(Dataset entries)
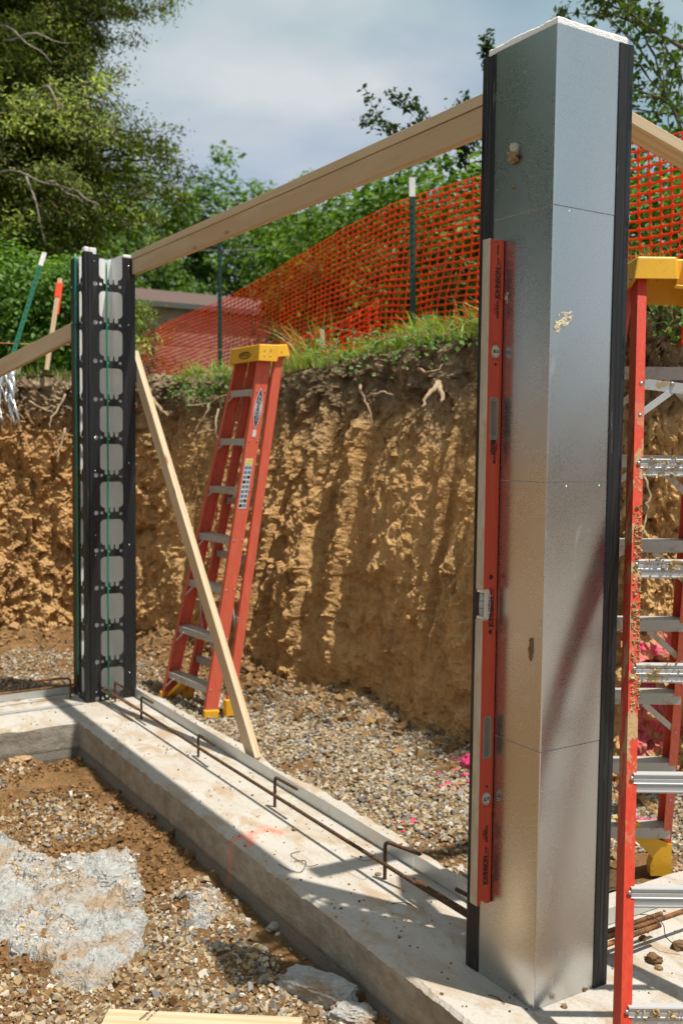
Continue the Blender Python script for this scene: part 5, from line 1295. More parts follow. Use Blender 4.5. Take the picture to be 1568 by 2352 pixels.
def ladder_open():
    Wd = Vector((math.sin(YAW-R(3)), -math.cos(YAW-R(3)), 0)); Fd = Vector((math.cos(YAW-R(3)), math.sin(YAW-R(3)), 0))
    Wd = Vector((math.sin(YAW), -math.cos(YAW), 0)); Fd = Vector((math.cos(YAW), math.sin(YAW), 0))
    C0 = Vector((CAM[0], CAM[1], 0))
    def P(lat, fwd, z): return C0+Wd*lat+Fd*fwd+Vector((0, 0, z))
    O = P(1.02, 3.1, 0); r = root('step_ladder', O, 'muddy red stepladder standing open beside the steel column at right', 'ladder')
    q = lambda lat, fwd, z: P(lat, fwd, z)-O
    # surveyed: near-left rail edge at two heights
    nL0 = at(1416, 2310, 2.58); nL1 = at(1456, 660, 3.14)
    dirn = (nL1-nL0)/(nL1.z-nL0.z)
    nb = nL0+dirn*(0.0-nL0.z); nt = nL0+dirn*(2.19-nL0.z)
    lat = lambda p: (p-C0).dot(Wd); fwd = lambda p: (p-C0).dot(Fd)
    lb, fb, lt, ft = lat(nb), fwd(nb), lat(nt), fwd(nt)
    cen = 1.045
    nL0, nL1 = q(lb, fb, 0.0), q(lt, ft, 2.15)
    nR0, nR1 = q(2*cen-lb, fb, -0.2), q(2*cen-lt, ft, 2.15)
    # far section
    fR0 = at(1527, 1985, 3.99); lfb, ffb = lat(fR0), fwd(fR0)
    aR0, aR1 = q(lfb, ffb, -0.03), q(1.19, ft+0.085, 2.15)
    aL0, aL1 = q(2*cen-lfb-0.03, ffb, -0.03), q(0.90, ft+0.085, 2.15)
    D = lambda v: tuple(v)
    link('rear_rail', chan_rail(nL0, nL1, Fd, 0.068, 0.028, Wd, M['fibremud'], 0.005), r)
    link('rear_rail', chan_rail(nR0, nR1, Fd, 0.068, 0.034, -Wd, M['fibremud'], 0.005), r)
    link('front_rail', chan_rail(aR0, aR1, Fd, 0.084, 0.032, -Wd, M['fibre'], 0.005), r)
    link('front_rail', chan_rail(aL0, aL1, Fd, 0.084, 0.032, Wd, M['fibre'], 0.005), r)
    def solve_t(a, b, ypix):
        lo, hi = 0.0, 1.0
        for _ in range(40):
            m = (lo+hi)/2; p = lerp(a, b, m)+O; v = np.array(p)-CAM; y = FH_/2-FPX*(v@up)/(v@fw)
            if y > ypix: lo = m
            else: hi = m
        return m
    # ribbed bars across the near section
    for i, yp in enumerate((1073, 1303, 1540, 1789, 2048, 2318)):
        t = solve_t(nL0, nL1, yp); a = lerp(nL0, nL1, t)-Fd*0.036+Wd*0.020; b = lerp(nR0, nR1, t)-Fd*0.036-Wd*0.02; b.z = a.z
        T = frame_along(a, b, (0, 0, 1)); L = (b-a).length
        yl = (T.to_3x3() @ Vector((0, 1, 0))).dot(Fd); s = 1 if yl > 0 else -1
        hh = 0.0265
        pr = [(-hh, 0.004), (-hh, 0), (-hh+0.004, -0.0015), (-hh+0.008, 0), (-0.009, 0), (-0.007, 0.002), (-0.005, 0), (-0.002, 0), (0, -0.002), (0.002, 0), (0.012, 0), (0.014, 0.002), (0.016, 0), (hh-0.006, 0), (hh-0.003, -0.0015), (hh, 0), (hh, 0.022), (hh-0.003, 0.022), (hh-0.003, 0.004)]
        pr = [(x, y*s) for x, y in pr]
        bar = link('rear_bar', fix(MB().prism(pr, 0, L, T).mesh('rear_bar', M['alumud'] if i in (0, 1, 2, 5) else M['alu'])), r)
        for dz in (-0.0125, 0.0125):
            pp = lerp(nL0, nL1, t)-Fd*0.0345+Wd*0.0205; link('rivet', MB().disc(pp-Wd*0.005+Vector((0, 0, dz)), -Fd, 0.0062, 0.004, 10).mesh('rivet', M['rivet'], True), bar)
        if i in (0, 1, 2, 5):
            gg = np.random.default_rng(300+i); n = 60; Ps = []
            for _ in range(n):
                u = gg.uniform(0.02, 0.30)**1.0; Ps.append(a+(b-a).normalized()*u+Vector((0, 0, gg.choice([hh, hh*0.6, -hh*0.9, 0])+gg.normal(0, 0.004)))-Fd*0.002)
            sz = gg.choice([0.005, 0.009, 0.014], n, p=[0.5, 0.35, 0.15]); cc = np.array((0.42, 0.29, 0.14))*gg.uniform(0.6, 1.3, (n, 1))
            link('mud_crust', stones('mud_crust', np.array([tuple(p) for p in Ps]), sz, cc, M['clod'], 0.6, 310+i), bar, kind='stuff')
    # mud caked on the near rail
    gg = np.random.default_rng(77); n = 260; tz = gg.uniform(0.42, 0.68, n); Ps = []
    for t_ in tz:
        e = lerp(nL0, nL1, t_); Ps.append(e-Fd*0.0355+Wd*(0.006+0.024*gg.uniform()))
    sz = gg.choice([0.005, 0.009, 0.015], n, p=[0.45, 0.4, 0.15]); cc = np.array((0.42, 0.29, 0.14))*gg.uniform(0.6, 1.3, (n, 1))
    link('mud_crust', stones('mud_crust', np.array([tuple(p) for p in Ps]), sz, cc, M['clod'], 0.5, 78), r, kind='stuff')
    # plain brace bar with its diagonal below the cap
    t = solve_t(nL0, nL1, 883); a = lerp(nL0, nL1, t)-Fd*0.035+Wd*0.026; b = lerp(nR0, nR1, t)-Fd*0.035-Wd*0.026
    tb = link('top_brace', MB().prism([(-0.016, -0.002), (0.016, -0.002), (0.016, 0.002), (-0.016, 0.002)], 0, (b-a).length, frame_along(a, b, (0, 0, 1))).mesh('top_brace', M['alumud']), r)
    for pp in (lerp(nL0, nL1, t)-Fd*0.0345+Wd*0.018, a+Wd*0.085-Fd*0.002, lerp(nL0, nL1, t-0.045)-Fd*0.0345+Wd*0.016): link('rivet', MB().disc(pp, -Fd, 0.007, 0.004, 10).mesh('rivet', M['rivet'], True), tb)
    d0 = a+Wd*0.095+Fd*0.004-Vector((0, 0, 0.014)); d1 = lerp(nL0, nL1, t-0.045)+Wd*0.012-Fd*0.028
    link('diagonal', MB().prism([(-0.010, -0.0015), (0.010, -0.0015), (0.010, 0.0015), (-0.010, 0.0015)], 0, (d1-d0).length, frame_along(d0, d1, (0, 0, 1))).mesh('diagonal', M['alu']), tb)
    # treads of the far section with gussets
    for i, yp in enumerate((846, 1047, 1240, 1420, 1587, 1745, 1893)):
        t = solve_t(aR0, aR1, yp); a = lerp(aL0, aL1, t)+Wd*0.006; b = lerp(aR0, aR1, t)-Wd*0.006; a.z = b.z
        T = frame_along(a, b, Fd); ys = 1 if (T.to_3x3() @ Vector((0, 1, 0))).z > 0 else -1
        pr = [(-0.041, 0.0), (0.041, 0.0), (0.041, -0.042), (0.038, -0.042), (0.038, -0.003), (-0.038, -0.003), (-0.038, -0.042), (-0.041, -0.042)]
        st = link('tread', fix(MB().prism([(x, y*ys) for x, y in pr], 0, (b-a).length, T).mesh('tread', M['tread'])), r)
        for e, s_, (e0, e1) in ((b, -1, (aR0, aR1)), (a, 1, (aL0, aL1))):
            g0 = e+Wd*s_*0.135-Fd*0.036-Vector((0, 0, 0.040)); g1 = lerp(e0, e1, t-0.072)-Fd*0.036+Wd*s_*0.012
            if i < 5: link('gusset', MB().prism([(-0.011, -0.0015), (0.011, -0.0015), (0.011, 0.0015), (-0.011, 0.0015)], 0, (g1-g0).length, frame_along(g0, g1, Wd)).mesh('gusset', M['tread']), st)
            link('rivet', MB().disc(lerp(e0, e1, t-0.008)-Fd*0.0425+Wd*s_*0.016, -Fd, 0.0055, 0.003, 8).mesh('rivet', M['rivet'], True), st)
            link('rivet', MB().disc(lerp(e0, e1, t-0.072)-Fd*0.0425+Wd*s_*0.016, -Fd, 0.0055, 0.003, 8).mesh('rivet', M['rivet'], True), st)
    # moulded cap
    la, lz = lt-0.02, 2*cen-lt+0.02; f0, f1 = ft-0.062, ft+0.145; z0, z1 = 2.135, 2.222
    cap = MB(); n1, n2 = la+0.14, la+0.17
    top = [q(la+0.012, f0+0.01, z1), q(n1-0.006, f0+0.01, z1), q(n1+0.004, f0+0.045, z1), q(n2-0.004, f0+0.045, z1), q(n2+0.004, f0+0.01, z1), q(lz-0.012, f0+0.01, z1), q(lz-0.012, f1-0.01, z1), q(la+0.012, f1-0.01, z1)]
    bot = [q(la, f0, z0+0.018), q(n1, f0, z0+0.018), q(n1+0.006, f0+0.035, z0), q(n2-0.006, f0+0.035, z0), q(n2, f0, z0+0.018), q(lz, f0, z0+0.018), q(lz, f1, z0-0.035), q(la, f1, z0-0.035)]
    cap.add(bot+top, [(i, (i+1) % 8, (i+1) % 8+8, i+8) for i in range(8)]+[tuple(range(8, 16))])
    c = link('cap', fix(cap.mesh('cap', M['yellow'], False, 0.006, 2)), r)
    md = c.modifiers.new('shell', 'SOLIDIFY'); md.thickness = 0.006; md.offset = -1
    link('cap_lip', MB().tube([q(n1-0.01, f0+0.012, z0-0.004), q(n1+0.04, f0+0.004, z0-0.010), q(n1+0.11, f0+0.012, z0-0.004)], 0.006, 6).mesh('cap_lip', M['yellow']), c)
    link('rivet', MB().disc(q(la, f0+0.035, z0+0.02), -Wd, 0.007, 0.004, 10).mesh('rivet', M['rivet'], True), c)
    # feet
    for p, s_ in ((aR0, -1), (aL0, 1)):
        ft_ = MB().add([p+Wd*s_*0.0+Vector((0, 0, 0.0))+v for v in [Wd*s_*a-Fd*0.036+Vector((0, 0, b)) for a, b in ((0.006, -0.01), (0.085, -0.01), (0.088, 0.03), (0.078, 0.062), (0.225, 0.205), (0.15, 0.205), (0.055, 0.135), (0.006, 0.115))]], [tuple(range(8))])
        o = link('foot', ft_.mesh('foot', M['yellow']), r); md = o.modifiers.new('shell', 'SOLIDIFY'); md.thickness = 0.05; md.offset = -1 if s_ < 0 else 1
    for p, s_ in ((nL0, 1), (nR0, -1)):
        b0 = p-Fd*0.03
        ft_ = MB().add([b0+Wd*s_*0.02+Vector((0, 0, -0.01)), b0+Wd*s_*0.09+Vector((0, 0, -0.01)), b0+Wd*s_*0.24+Vector((0, 0, 0.085)), b0+Wd*s_*0.10+Vector((0, 0, 0.085)), b0+Wd*s_*0.02+Vector((0, 0, 0.06))], [tuple(range(5))])
        o = link('foot', ft_.mesh('foot', M['yellow']), r); md = o.modifiers.new('shell', 'SOLIDIFY'); md.thickness = 0.05; md.offset = -1 if s_ > 0 else 1
ladder_open()

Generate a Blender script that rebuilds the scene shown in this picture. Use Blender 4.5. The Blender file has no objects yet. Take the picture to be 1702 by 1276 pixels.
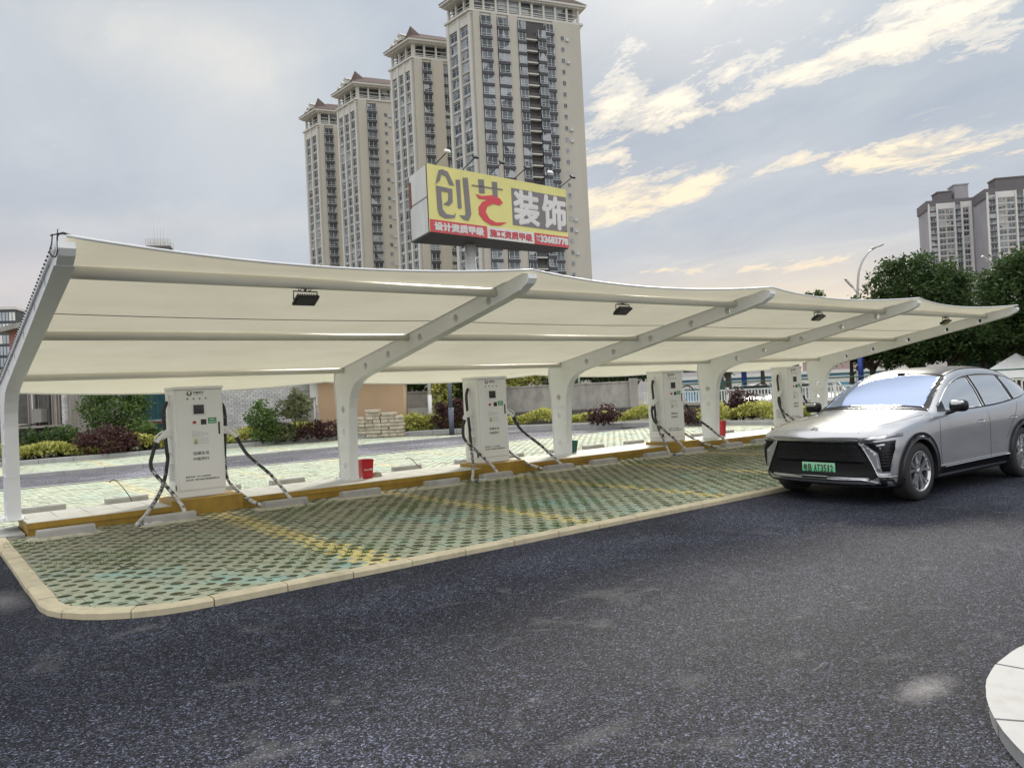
import bpy, bmesh, math, random
import numpy as np
from mathutils import Vector, Matrix
from mathutils.bvhtree import BVHTree
rnd = random.Random(7)
rng = np.random.default_rng(7)
PI = math.pi
sc = bpy.context.scene
COL = sc.collection

# ------------------------------------------------------------------ camera
F = 1301.9                                   # focal length in pixels of a 1702 wide picture
CAM = Vector((-1.1201, -12.9417, 1.70))
CR = Vector((0.7904, -0.61065, -0.04863)).normalized()
CW = Vector((0.61171, 0.79102, 0.00949)).normalized()
CU = CR.cross(CW).normalized()
CR = CW.cross(CU).normalized()
cam = bpy.data.cameras.new('camera'); cam.sensor_width = 36.0; cam.lens = 36.0*F/1702
cam.clip_start = 0.05; cam.clip_end = 5000
cob = bpy.data.objects.new('camera', cam); COL.objects.link(cob)
M3 = Matrix((CR, CU, -CW)).transposed()
cob.matrix_world = Matrix.Translation(CAM) @ M3.to_4x4()
sc.camera = cob

def ray(px, py):
    return CW + CR*((px-851)/F) - CU*((py-638)/F)
def G(px, py, z=0.0):                        # the ground point seen at a pixel of the photograph
    d = ray(px, py); return CAM + d*((z-CAM.z)/d.z)
def P(px, py, D):                            # the point at forward distance D
    return CAM + ray(px, py)*D
def S(px, D, z=0.0):                         # ground position below a pixel column at distance D
    d = ray(px, 650-(px-851)*.0486); p = CAM + d*D; return Vector((p.x, p.y, z))
FR = Vector((CR.x, CR.y, 0)).normalized(); FW = Vector((CW.x, CW.y, 0)).normalized()

# ------------------------------------------------------------------ sky, sun, exposure
SUN_DIR = ray(1180, -120).normalized()
sun_el = math.asin(SUN_DIR.z); sun_az = math.atan2(SUN_DIR.x, SUN_DIR.y)
w = bpy.data.worlds.new('World'); sc.world = w; w.use_nodes = True
nt = w.node_tree; nt.nodes.clear()
def N(t, **k):
    n = nt.nodes.new(t)
    for a, b in k.items(): setattr(n, a, b)
    return n
def L(a, b): nt.links.new(a, b)
def math_(op, a, b=None, clamp=False):
    n = N('ShaderNodeMath', operation=op, use_clamp=clamp)
    for i, v in enumerate((a, b)):
        if v is None: continue
        if hasattr(v, 'is_linked'): L(v, n.inputs[i])
        else: n.inputs[i].default_value = v
    return n.outputs[0]
def ramp_(fac, stops, interp='EASE'):
    n = N('ShaderNodeValToRGB'); n.color_ramp.interpolation = interp
    e = n.color_ramp.elements
    while len(e) < len(stops): e.new(.5)
    for el, (p, c) in zip(e, stops):
        el.position = p; el.color = (c[0], c[1], c[2], 1) if hasattr(c, '__len__') else (c, c, c, 1)
    L(fac, n.inputs[0]); return n.outputs[0]
def mix_(f, a, b, mode='MIX'):
    n = N('ShaderNodeMix', data_type='RGBA', blend_type=mode)
    for i, v in ((0, f), (6, a), (7, b)):
        if hasattr(v, 'is_linked'): L(v, n.inputs[i])
        elif hasattr(v, '__len__'): n.inputs[i].default_value = (*v, 1)
        else: n.inputs[i].default_value = v
    return n.outputs[2]
out = N('ShaderNodeOutputWorld'); bg = N('ShaderNodeBackground')
L(bg.outputs[0], out.inputs[0])
sky = N('ShaderNodeTexSky', sky_type='NISHITA'); sky.sun_disc = False
sky.sun_elevation = sun_el; sky.sun_rotation = sun_az; sky.dust_density = 2.0
tc = N('ShaderNodeTexCoord'); D_ = tc.outputs['Generated']
sep = N('ShaderNodeSeparateXYZ'); L(D_, sep.inputs[0])
elev = sep.outputs[2]
# cloud sheet coordinates: the view direction carried up to a flat layer
zc = math_('ADD', math_('MAXIMUM', elev, 0.0), 0.16)
cu = math_('DIVIDE', sep.outputs[0], zc); cv = math_('DIVIDE', sep.outputs[1], zc)
cmb = N('ShaderNodeCombineXYZ'); L(cu, cmb.inputs[0]); L(cv, cmb.inputs[1])
mp = N('ShaderNodeMapping'); L(cmb.outputs[0], mp.inputs[0])
mp.inputs['Rotation'].default_value = (0, 0, math.radians(28)); mp.inputs['Scale'].default_value = (1.0, 0.55, 1)
def noise_(vec, scale, detail=6, rough=.55, dist=0.0):
    n = N('ShaderNodeTexNoise'); n.inputs['Scale'].default_value = scale; n.inputs['Detail'].default_value = detail
    n.inputs['Roughness'].default_value = rough; n.inputs['Distortion'].default_value = dist
    L(vec, n.inputs['Vector']); return n.outputs[0]
n1 = noise_(mp.outputs[0], 1.7, 9, .62, .35)
n2 = noise_(mp.outputs[0], 0.8, 4, .5, .2)
n3 = noise_(mp.outputs[0], 7.5, 10, .72, .3)
n4 = noise_(D_, 2.2, 5, .5, .3)
# grey-blue deck, a little lighter and warmer low down
base = ramp_(elev, [(0.0, (.66, .60, .56)), (.08, (.64, .62, .63)), (.18, (.53, .58, .65)), (.34, (.49, .56, .64)), (.6, (.48, .57, .69)), (1.0, (.75, .82, .92))])
shade = ramp_(n4, [(.30, (.90, .90, .92)), (.52, (1.0, 1.0, 1.0)), (.72, (1.16, 1.13, 1.08))])
base = mix_(1.0, base, shade, 'MULTIPLY')
base = mix_(1.0, base, ramp_(noise_(mp.outputs[0], 2.6, 8, .6, .5), [(.34, (.90, .92, .95)), (.5, (1.0, 1.0, 1.0)), (.66, (1.12, 1.10, 1.06))]), 'MULTIPLY')
base = mix_(0.12, base, mix_(1.0, sky.outputs[0], (.03, .03, .03), 'MULTIPLY'))
dk = None; DK = []
for b in [(1230, 190, 120, 26, 10, .5), (1120, 240, 110, 40, 0, .45), (1250, 350, 260, 40, 14, .35), (1550, 170, 200, 60, 10, .3), (250, 290, 330, 60, 0, .18), (60, 200, 200, 50, 0, .12)]:
    DK.append(b)
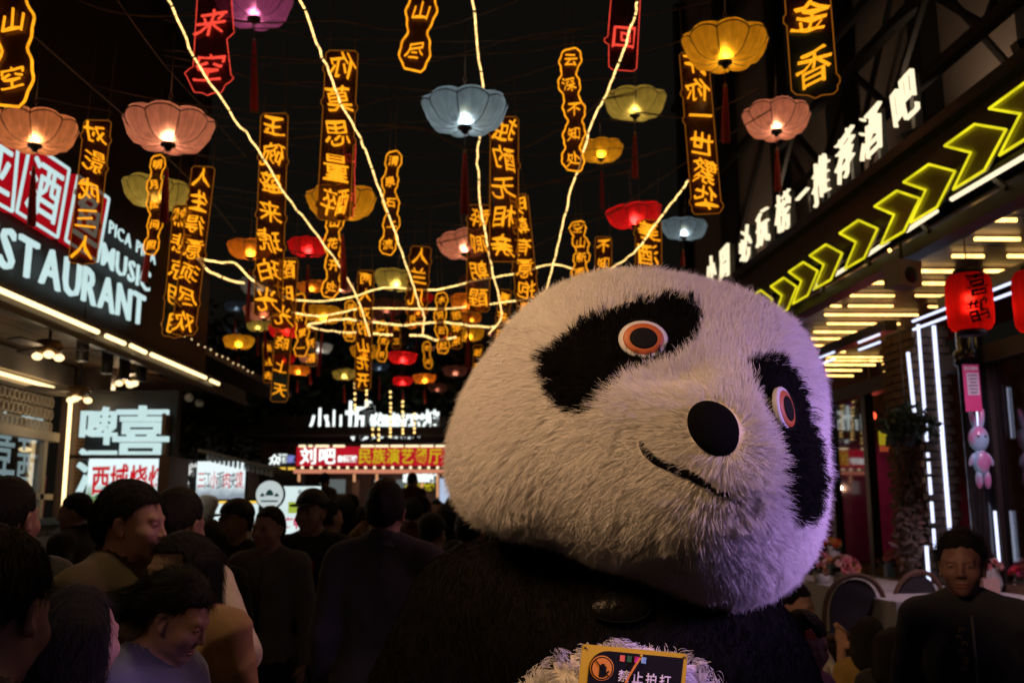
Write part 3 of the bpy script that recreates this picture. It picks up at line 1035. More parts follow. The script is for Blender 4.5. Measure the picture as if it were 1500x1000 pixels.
    # reflection of the beer sign in the glass, built as mirrored glowing characters
    for i, (ch, px, py) in enumerate((('啤', 46, 633), ('酒', 42, 690), ('台', 38, 748))):
        p = PX(px, py, -4.75)
        obj('character', glyph(ch, 0.012, 0.004), glow('sign_reflection', (0.62, 0.8, 0.8), 0.72) if 'sign_reflection' not in bpy.data.materials else bpy.data.materials['sign_reflection'], b, loc=lp(p), rot=frame_of((1, 0, 0)).to_euler(), scale=(-0.50, 0.3, 0.40))
    for i, (ch, px, py) in enumerate((('喜', 4, 640), ('力', 2, 708))):
        p = PX(px, py, -4.75)
        obj('character', glyph(ch, 0.012, 0.004), bpy.data.materials['sign_reflection'], b, loc=lp(p), rot=frame_of((1, 0, 0)).to_euler(), scale=(-0.5, 0.3, 0.5))
    # inside glow spots
    for px, py in ((37, 658), (59, 646), (18, 620)):
        part('pendant_bulb', E_dot, lambda q: q.ball(lp(PX(px, py, -5.4)), (0.06, 0.09, 0.03), 12, 8))
    part('poster', mat('red_poster', (0.45, 0.02, 0.04), rough=0.5), lambda q: q.box(lp(PX(54, 732, -5.0)), (0.01, 0.32, 0.52)))
    return b
rest = left_side()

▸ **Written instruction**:
Skip the pictures. Set down only the lines from the one containing "Generate a Blender" through the one containing "FR = Vector((CR.x, CR.y, 0)).normalized();", exactly as they appear, ends included.

▸ **Output below**:
Generate a Blender script that rebuilds the scene shown in this picture. Use Blender 4.5. The Blender file has no objects yet. Take the picture to be 1702 by 1276 pixels.
import bpy, bmesh, math, random
import numpy as np
from mathutils import Vector, Matrix
from mathutils.bvhtree import BVHTree
rnd = random.Random(7)
rng = np.random.default_rng(7)
PI = math.pi
sc = bpy.context.scene
COL = sc.collection

# ------------------------------------------------------------------ camera
F = 1301.9                                   # focal length in pixels of a 1702 wide picture
CAM = Vector((-1.1201, -12.9417, 1.70))
CR = Vector((0.7904, -0.61065, -0.04863)).normalized()
CW = Vector((0.61171, 0.79102, 0.00949)).normalized()
CU = CR.cross(CW).normalized()
CR = CW.cross(CU).normalized()
cam = bpy.data.cameras.new('camera'); cam.sensor_width = 36.0; cam.lens = 36.0*F/1702
cam.clip_start = 0.05; cam.clip_end = 5000
cob = bpy.data.objects.new('camera', cam); COL.objects.link(cob)
M3 = Matrix((CR, CU, -CW)).transposed()
cob.matrix_world = Matrix.Translation(CAM) @ M3.to_4x4()
sc.camera = cob

def ray(px, py):
    return CW + CR*((px-851)/F) - CU*((py-638)/F)
def G(px, py, z=0.0):                        # the ground point seen at a pixel of the photograph
    d = ray(px, py); return CAM + d*((z-CAM.z)/d.z)
def P(px, py, D):                            # the point at forward distance D
    return CAM + ray(px, py)*D
def S(px, D, z=0.0):                         # ground position below a pixel column at distance D
    d = ray(px, 650-(px-851)*.0486); p = CAM + d*D; return Vector((p.x, p.y, z))
FR = Vector((CR.x, CR.y, 0)).normalized(); FW = Vector((CW.x, CW.y, 0)).normalized()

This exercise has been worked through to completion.